The completed takoyaki dish. Photo by Christie Vuong.

He attributes his success to learning the basics of cooking from one of the most skilled chefs in Vancouver, Masa Katsuura, and working 12-hour days six days a week during his first year there. I couldn’t do that physically any more,” he says ruefully, “but it trained me very well in the basics.” Although he admits his early attempts at ramen were fumbling, he adds, “I think it was pretty delicious, and customers seemed to as well.”

Signs of Toyoshima’s sports fandom are everywhere in his royal-blue and cherry-red noodle shop. The colour scheme is that of his beloved FC Tokyo soccer team; a framed newspaper profile of its star midfielder Rei Hirakawa hangs on the wall by an Elias Pettersson Canucks jersey. There are Raptors posters, a Leafs banner and, on a high shelf, action figurines of Aaron Sanchez, Marco Estrada, and Marcus Stroman watch over the restaurant like benevolent gods.

Now that Toyoshima is 40, his sports activities are mainly limited to watching the Blue Jays, Canucks and Leafs, and catching whatever games he can on his frequent road trips through the eastern U.S. Occasionally he joins friends he’s made through the restaurant to play beer hockey at an outdoor rink on Lakeshore Drive. “No body check!” he explains. Since he’s only a five-minute drive from the Ford Performance Centre, where the Leafs practise, he’s even had Leafs players and team president Brendan Shanahan stop by for a bowl of ramen.

Instead of a calling that he has chained his life to, ramen is more a means to a happy work-life balance for Toyoshima. Until the 2014 opening of Nobuya, he worked as a tour guide for Japanese visitors to Toronto, picking them up at Pearson and ferrying them to Niagara Falls for a turn on the Maid of the Mist. He loved the job.

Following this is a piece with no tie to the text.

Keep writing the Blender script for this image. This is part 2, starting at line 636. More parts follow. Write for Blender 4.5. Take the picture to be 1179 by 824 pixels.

On the night that we visit, a couple, Ken Samuel and Ria Ruiz, stop in. “We’re just checking you out because we’ve driven by so many times and you’re never open,” says Samuel. (Many visitors comment on the shop’s changeable hours, but this only seems to heighten its allure.) Samuel and Ruiz have just moved to Etobicoke from Mississauga and are eager to come back to eat.

On the TV, Sportsnet’s “Tim & Friends” is all over the American League Wild Card race, and Toyoshima is at the deep fryer, coating marinated chicken pieces with potato starch before tossing them into hot oil. Next, he puts together a plate of okonomiyaki, stuffed with udon noodles and topped with two fried eggs, for another couple, Sandy Lam and Felix Kwok. They have the day off work so stopped in at a strategically early hour in order to avoid a long wait. Sandy likes the takoyaki and the okonomiyaki, which satisfy her itch for authentic regional Japanese street food. “Nobuya has hit the right spot in introducing these foods to Canadians,” she says.

His years of solo effort have won Toyoshima a solid place in the community’s collective heart. But like any good athlete, he’s always looking behind to see who’s gaining on him. “For the first seven years, I was the only ramen shop in Etobicoke,” he says. But recent arrivals Ramen Isshin and Kenzo Ramen have changed the game. Like a captain girding his one-man team for battle, he exclaims, “Rivals are coming now!”